Oddly enough, a U/W Control deck looking to play Hour of Revelation would have to make a similar sacrifice by cutting Cast Out, but I think the tradeoff will be worthwhile:
Creatures (5)
Lands (26)
Spells (29)
The white spot removal here is certainly a step down from red, but Hour of Revelation should do a lot of heavy lifting, especially with Censor as a great mechanism to slow down opponents and give you time to get to six mana. The biggest loss is likely Magma Spray against Zombies decks, which is the primary reason I’ve included so many exile effects in the deck.

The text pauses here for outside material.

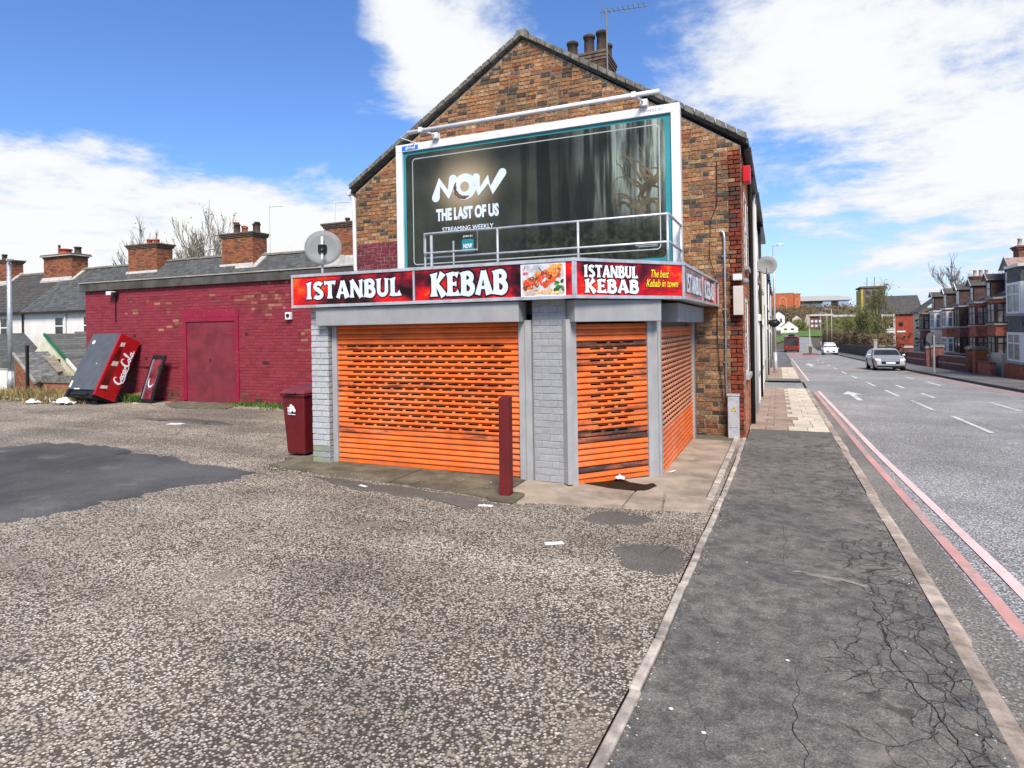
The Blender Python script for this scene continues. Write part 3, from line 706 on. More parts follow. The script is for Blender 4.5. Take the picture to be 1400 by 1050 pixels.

Other than that, this is a typical U/W Control deck, but it’s one that is not going to get stuck with the wrong answers very often. Six of its counterspells have other modes and three are unconditional. Hour of Revelation picks up the slack left by the mediocre Immolating Glare and Torrential Gearhulk, which plays well with the move away from enchantment-based removal brought on by Hour of Revelation, ensuring you have repeated access to your most needed cards.
In a midrange-dominated format, control decks should be able to rise up as the more aggressive decks are suppressed. Grixis shells built around Nicol Bolas, God-Pharaoh may be more attractive initially due to that card’s power, but a great deck needs great role-players, and in a format revolving around versatility, Hour of Revelation plays its role perfectly.